INSTRUCTIONS TO FOLLOW → Repeat the listing in full, word for word.

DATA SECTION →
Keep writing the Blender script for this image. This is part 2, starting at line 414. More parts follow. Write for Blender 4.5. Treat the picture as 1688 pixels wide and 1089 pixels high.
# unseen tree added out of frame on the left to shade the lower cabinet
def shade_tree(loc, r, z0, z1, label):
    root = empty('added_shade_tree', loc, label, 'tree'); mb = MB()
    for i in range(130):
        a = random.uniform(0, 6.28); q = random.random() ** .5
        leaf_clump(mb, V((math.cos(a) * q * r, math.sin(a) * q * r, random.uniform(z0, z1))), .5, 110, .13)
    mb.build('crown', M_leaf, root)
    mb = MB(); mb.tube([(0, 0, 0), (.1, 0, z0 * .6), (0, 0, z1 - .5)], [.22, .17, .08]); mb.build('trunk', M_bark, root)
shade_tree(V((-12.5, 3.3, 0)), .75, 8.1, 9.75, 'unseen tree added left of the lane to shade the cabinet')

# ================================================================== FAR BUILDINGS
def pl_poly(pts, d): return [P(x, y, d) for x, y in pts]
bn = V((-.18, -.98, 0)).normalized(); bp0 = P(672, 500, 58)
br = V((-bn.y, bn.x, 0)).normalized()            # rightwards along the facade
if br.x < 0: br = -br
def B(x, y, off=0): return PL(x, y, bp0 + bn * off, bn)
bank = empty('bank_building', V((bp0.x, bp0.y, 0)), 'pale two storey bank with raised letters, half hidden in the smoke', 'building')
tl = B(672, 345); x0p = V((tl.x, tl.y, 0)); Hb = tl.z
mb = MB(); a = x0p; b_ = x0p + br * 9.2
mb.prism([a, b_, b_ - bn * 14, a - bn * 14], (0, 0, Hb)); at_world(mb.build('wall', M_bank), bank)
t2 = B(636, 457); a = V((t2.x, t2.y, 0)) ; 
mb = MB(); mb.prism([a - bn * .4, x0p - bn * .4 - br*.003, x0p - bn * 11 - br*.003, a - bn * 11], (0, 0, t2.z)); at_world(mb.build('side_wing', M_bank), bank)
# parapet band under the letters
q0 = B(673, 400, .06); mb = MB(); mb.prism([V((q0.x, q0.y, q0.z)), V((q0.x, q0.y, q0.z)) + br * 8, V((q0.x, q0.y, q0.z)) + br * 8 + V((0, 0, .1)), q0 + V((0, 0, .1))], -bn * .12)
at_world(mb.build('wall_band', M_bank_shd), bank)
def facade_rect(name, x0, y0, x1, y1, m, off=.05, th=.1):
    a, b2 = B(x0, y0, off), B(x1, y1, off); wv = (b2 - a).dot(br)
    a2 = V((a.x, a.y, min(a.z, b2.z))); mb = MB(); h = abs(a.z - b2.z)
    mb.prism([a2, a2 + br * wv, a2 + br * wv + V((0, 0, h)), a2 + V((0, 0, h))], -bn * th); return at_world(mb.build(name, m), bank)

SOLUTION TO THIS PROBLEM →
Keep writing the Blender script for this image. This is part 2, starting at line 414. More parts follow. Write for Blender 4.5. Treat the picture as 1688 pixels wide and 1089 pixels high.
# unseen tree added out of frame on the left to shade the lower cabinet
def shade_tree(loc, r, z0, z1, label):
    root = empty('added_shade_tree', loc, label, 'tree'); mb = MB()
    for i in range(130):
        a = random.uniform(0, 6.28); q = random.random() ** .5
        leaf_clump(mb, V((math.cos(a) * q * r, math.sin(a) * q * r, random.uniform(z0, z1))), .5, 110, .13)
    mb.build('crown', M_leaf, root)
    mb = MB(); mb.tube([(0, 0, 0), (.1, 0, z0 * .6), (0, 0, z1 - .5)], [.22, .17, .08]); mb.build('trunk', M_bark, root)
shade_tree(V((-12.5, 3.3, 0)), .75, 8.1, 9.75, 'unseen tree added left of the lane to shade the cabinet')

# ================================================================== FAR BUILDINGS
def pl_poly(pts, d): return [P(x, y, d) for x, y in pts]
bn = V((-.18, -.98, 0)).normalized(); bp0 = P(672, 500, 58)
br = V((-bn.y, bn.x, 0)).normalized()            # rightwards along the facade
if br.x < 0: br = -br
def B(x, y, off=0): return PL(x, y, bp0 + bn * off, bn)
bank = empty('bank_building', V((bp0.x, bp0.y, 0)), 'pale two storey bank with raised letters, half hidden in the smoke', 'building')
tl = B(672, 345); x0p = V((tl.x, tl.y, 0)); Hb = tl.z
mb = MB(); a = x0p; b_ = x0p + br * 9.2
mb.prism([a, b_, b_ - bn * 14, a - bn * 14], (0, 0, Hb)); at_world(mb.build('wall', M_bank), bank)
t2 = B(636, 457); a = V((t2.x, t2.y, 0)) ; 
mb = MB(); mb.prism([a - bn * .4, x0p - bn * .4 - br*.003, x0p - bn * 11 - br*.003, a - bn * 11], (0, 0, t2.z)); at_world(mb.build('side_wing', M_bank), bank)
# parapet band under the letters
q0 = B(673, 400, .06); mb = MB(); mb.prism([V((q0.x, q0.y, q0.z)), V((q0.x, q0.y, q0.z)) + br * 8, V((q0.x, q0.y, q0.z)) + br * 8 + V((0, 0, .1)), q0 + V((0, 0, .1))], -bn * .12)
at_world(mb.build('wall_band', M_bank_shd), bank)
def facade_rect(name, x0, y0, x1, y1, m, off=.05, th=.1):
    a, b2 = B(x0, y0, off), B(x1, y1, off); wv = (b2 - a).dot(br)
    a2 = V((a.x, a.y, min(a.z, b2.z))); mb = MB(); h = abs(a.z - b2.z)
    mb.prism([a2, a2 + br * wv, a2 + br * wv + V((0, 0, h)), a2 + V((0, 0, h))], -bn * th); return at_world(mb.build(name, m), bank)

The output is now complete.